━━━━━ Data section
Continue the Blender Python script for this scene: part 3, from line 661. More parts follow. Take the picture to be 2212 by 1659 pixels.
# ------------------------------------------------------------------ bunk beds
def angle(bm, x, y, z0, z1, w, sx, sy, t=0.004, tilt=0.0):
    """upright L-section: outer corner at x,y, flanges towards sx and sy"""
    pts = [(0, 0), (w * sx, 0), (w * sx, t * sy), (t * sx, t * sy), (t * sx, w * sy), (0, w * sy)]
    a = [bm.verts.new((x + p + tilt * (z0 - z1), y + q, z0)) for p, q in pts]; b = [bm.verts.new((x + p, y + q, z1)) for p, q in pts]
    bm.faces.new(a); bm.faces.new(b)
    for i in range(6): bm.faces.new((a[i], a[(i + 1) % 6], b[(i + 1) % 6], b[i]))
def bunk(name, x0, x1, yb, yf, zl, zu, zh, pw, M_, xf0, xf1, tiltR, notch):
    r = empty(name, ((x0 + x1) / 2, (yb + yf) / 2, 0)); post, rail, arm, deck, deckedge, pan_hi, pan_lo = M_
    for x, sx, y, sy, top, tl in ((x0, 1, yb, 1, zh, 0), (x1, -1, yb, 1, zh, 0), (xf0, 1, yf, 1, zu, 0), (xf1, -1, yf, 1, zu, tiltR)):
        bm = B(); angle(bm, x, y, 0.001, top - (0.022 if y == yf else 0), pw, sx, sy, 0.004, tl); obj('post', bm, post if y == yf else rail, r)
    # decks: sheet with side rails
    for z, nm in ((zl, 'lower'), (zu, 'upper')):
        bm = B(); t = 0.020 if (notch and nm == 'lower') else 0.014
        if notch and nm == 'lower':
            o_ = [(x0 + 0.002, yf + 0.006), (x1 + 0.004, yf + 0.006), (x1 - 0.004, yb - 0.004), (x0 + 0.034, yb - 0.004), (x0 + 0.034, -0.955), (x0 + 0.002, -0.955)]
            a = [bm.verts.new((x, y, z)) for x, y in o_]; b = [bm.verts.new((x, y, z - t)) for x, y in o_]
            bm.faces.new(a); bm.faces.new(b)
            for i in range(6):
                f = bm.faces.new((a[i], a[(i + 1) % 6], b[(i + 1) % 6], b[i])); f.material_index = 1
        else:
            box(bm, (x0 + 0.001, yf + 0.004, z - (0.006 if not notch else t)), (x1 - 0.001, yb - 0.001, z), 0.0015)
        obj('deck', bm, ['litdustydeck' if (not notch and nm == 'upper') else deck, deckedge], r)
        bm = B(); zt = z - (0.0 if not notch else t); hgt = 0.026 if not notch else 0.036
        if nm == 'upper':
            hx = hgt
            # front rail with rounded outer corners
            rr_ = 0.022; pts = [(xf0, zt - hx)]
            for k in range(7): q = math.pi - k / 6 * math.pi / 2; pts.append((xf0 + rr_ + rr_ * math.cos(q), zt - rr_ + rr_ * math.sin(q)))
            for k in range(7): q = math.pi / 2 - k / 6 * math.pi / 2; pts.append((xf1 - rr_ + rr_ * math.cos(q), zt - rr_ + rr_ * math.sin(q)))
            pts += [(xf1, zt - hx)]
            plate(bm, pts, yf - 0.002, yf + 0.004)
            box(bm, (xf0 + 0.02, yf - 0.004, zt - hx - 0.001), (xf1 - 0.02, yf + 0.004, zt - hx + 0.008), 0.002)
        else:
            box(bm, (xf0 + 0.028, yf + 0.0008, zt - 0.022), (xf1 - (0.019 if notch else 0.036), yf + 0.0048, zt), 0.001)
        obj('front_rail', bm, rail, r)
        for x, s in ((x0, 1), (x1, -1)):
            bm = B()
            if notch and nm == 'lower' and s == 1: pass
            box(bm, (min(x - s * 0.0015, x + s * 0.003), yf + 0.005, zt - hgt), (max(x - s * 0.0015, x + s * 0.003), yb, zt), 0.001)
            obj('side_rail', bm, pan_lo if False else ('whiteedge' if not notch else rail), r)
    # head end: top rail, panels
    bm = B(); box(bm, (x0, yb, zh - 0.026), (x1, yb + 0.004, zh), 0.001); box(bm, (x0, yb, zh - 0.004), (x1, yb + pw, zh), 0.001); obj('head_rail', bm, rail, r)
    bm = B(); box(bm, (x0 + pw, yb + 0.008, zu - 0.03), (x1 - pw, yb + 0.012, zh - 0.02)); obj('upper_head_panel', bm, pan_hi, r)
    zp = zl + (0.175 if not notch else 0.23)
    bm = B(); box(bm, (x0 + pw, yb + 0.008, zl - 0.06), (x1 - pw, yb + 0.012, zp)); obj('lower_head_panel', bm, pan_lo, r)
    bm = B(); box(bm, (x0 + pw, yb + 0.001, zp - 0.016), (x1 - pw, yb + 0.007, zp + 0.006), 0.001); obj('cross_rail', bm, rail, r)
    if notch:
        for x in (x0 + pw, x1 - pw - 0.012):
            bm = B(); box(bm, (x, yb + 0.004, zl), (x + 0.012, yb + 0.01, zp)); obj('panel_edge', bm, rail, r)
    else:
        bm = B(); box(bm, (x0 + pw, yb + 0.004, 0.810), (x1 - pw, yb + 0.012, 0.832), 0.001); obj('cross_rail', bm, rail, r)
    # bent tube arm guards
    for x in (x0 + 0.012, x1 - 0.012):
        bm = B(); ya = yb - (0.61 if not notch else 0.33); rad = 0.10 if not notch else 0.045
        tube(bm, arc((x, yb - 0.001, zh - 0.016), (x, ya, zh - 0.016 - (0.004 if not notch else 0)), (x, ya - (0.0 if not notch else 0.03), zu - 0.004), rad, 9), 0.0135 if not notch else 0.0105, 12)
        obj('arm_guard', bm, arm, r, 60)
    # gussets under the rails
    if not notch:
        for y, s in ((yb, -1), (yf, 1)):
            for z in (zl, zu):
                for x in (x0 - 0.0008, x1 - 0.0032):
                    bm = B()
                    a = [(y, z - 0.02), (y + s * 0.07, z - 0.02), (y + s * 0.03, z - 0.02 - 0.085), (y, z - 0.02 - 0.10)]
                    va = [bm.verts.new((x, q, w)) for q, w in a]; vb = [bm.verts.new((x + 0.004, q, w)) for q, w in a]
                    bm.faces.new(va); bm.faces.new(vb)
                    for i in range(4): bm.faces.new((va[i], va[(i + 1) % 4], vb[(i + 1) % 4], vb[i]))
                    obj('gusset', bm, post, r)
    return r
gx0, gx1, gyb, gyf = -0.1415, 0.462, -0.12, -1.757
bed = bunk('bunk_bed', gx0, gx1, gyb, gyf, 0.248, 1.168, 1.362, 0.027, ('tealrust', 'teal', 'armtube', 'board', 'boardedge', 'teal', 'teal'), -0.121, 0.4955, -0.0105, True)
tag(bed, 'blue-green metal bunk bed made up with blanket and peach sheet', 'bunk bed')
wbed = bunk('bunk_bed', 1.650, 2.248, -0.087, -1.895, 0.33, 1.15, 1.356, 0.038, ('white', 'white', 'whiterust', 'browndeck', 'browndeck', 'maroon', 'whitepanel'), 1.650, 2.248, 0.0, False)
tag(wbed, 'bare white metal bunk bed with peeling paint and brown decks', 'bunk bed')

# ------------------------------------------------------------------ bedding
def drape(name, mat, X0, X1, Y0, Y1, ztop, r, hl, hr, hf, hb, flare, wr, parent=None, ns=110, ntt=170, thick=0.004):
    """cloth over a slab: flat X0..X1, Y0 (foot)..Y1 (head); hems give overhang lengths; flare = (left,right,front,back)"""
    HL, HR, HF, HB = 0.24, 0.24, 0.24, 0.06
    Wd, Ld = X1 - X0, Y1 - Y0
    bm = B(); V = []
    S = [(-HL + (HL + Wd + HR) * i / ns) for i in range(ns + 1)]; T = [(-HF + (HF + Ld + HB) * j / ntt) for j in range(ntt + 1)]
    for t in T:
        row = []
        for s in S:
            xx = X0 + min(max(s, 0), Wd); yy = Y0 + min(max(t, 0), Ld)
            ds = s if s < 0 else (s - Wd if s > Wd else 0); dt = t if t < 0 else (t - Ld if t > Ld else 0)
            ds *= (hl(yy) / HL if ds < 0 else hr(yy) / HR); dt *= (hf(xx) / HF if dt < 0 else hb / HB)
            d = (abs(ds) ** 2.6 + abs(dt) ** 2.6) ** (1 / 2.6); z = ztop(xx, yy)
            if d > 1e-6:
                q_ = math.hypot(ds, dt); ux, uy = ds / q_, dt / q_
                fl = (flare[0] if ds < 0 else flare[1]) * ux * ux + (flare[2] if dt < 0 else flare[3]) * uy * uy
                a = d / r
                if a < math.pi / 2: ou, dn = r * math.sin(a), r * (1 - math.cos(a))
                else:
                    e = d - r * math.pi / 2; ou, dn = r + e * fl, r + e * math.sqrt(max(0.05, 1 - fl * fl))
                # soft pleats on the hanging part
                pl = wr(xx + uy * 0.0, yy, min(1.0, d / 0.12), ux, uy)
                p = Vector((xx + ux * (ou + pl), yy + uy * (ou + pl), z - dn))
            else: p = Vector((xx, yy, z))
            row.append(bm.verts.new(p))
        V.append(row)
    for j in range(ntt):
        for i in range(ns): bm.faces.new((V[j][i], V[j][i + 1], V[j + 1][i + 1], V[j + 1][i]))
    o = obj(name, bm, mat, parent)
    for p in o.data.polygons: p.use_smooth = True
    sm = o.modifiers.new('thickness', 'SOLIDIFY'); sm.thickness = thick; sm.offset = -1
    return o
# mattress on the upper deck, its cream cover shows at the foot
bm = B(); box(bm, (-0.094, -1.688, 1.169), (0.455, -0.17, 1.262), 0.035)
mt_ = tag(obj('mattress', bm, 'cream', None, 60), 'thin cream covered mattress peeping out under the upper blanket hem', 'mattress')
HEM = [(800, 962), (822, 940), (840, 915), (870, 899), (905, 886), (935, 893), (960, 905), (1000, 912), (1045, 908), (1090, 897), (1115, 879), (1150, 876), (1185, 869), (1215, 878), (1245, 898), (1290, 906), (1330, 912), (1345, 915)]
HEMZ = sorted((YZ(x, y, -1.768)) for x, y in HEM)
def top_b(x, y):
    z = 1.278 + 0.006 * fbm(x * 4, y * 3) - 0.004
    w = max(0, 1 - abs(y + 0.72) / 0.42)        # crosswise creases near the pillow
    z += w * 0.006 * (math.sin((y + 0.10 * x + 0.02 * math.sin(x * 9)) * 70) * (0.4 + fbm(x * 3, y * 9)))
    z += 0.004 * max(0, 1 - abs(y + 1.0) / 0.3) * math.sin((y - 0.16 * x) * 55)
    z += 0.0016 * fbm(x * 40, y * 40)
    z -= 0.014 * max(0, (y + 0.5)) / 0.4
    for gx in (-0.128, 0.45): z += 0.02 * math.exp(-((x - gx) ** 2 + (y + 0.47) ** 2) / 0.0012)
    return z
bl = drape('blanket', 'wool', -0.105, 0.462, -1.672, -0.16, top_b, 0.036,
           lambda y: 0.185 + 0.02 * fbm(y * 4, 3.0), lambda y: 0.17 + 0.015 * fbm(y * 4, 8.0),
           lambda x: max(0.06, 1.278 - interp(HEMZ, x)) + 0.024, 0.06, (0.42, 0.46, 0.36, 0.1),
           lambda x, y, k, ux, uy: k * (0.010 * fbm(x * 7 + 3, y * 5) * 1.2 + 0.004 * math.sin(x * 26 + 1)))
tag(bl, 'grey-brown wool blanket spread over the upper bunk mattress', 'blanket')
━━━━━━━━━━
▸ **Exercise**:
Pick out the lines containing the word "part" and show them.

▸ **Written reply**:
Continue the Blender Python script for this scene: part 3, from line 661. More parts follow. Take the picture to be 2212 by 1659 pixels.
                # soft pleats on the hanging part